* [The task]: Every line of the data that contains the string "where" must be copied.

* [Supplied information]:
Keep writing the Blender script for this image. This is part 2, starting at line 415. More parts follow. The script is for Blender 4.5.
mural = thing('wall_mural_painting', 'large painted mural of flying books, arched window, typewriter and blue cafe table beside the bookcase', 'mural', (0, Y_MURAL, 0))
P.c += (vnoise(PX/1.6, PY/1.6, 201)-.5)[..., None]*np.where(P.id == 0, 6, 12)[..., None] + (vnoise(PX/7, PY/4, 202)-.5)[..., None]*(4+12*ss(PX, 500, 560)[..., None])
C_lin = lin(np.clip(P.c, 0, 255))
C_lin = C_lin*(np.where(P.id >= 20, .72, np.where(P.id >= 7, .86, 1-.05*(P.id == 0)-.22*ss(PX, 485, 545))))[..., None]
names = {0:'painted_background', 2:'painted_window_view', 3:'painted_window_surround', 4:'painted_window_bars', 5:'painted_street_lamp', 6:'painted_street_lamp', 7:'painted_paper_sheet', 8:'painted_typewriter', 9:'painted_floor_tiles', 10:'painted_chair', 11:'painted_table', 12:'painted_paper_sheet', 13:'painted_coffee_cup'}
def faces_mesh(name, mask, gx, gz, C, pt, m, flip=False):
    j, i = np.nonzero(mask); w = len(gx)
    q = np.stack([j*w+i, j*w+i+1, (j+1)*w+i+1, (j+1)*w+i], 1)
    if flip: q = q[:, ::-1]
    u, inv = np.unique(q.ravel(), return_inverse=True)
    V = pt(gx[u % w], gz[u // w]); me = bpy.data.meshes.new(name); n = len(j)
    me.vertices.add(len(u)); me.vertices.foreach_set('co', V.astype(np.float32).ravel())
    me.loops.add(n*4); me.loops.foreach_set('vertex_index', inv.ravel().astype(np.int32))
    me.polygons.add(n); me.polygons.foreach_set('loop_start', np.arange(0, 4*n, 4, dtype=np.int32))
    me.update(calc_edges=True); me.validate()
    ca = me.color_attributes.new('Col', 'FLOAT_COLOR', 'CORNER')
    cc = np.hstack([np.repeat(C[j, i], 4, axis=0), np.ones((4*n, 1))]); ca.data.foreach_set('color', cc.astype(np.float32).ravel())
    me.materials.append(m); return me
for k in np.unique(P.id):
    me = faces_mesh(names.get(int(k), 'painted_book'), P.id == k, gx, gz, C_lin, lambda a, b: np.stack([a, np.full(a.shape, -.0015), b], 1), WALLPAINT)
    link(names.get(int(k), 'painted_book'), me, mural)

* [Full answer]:
P.c += (vnoise(PX/1.6, PY/1.6, 201)-.5)[..., None]*np.where(P.id == 0, 6, 12)[..., None] + (vnoise(PX/7, PY/4, 202)-.5)[..., None]*(4+12*ss(PX, 500, 560)[..., None])
C_lin = C_lin*(np.where(P.id >= 20, .72, np.where(P.id >= 7, .86, 1-.05*(P.id == 0)-.22*ss(PX, 485, 545))))[..., None]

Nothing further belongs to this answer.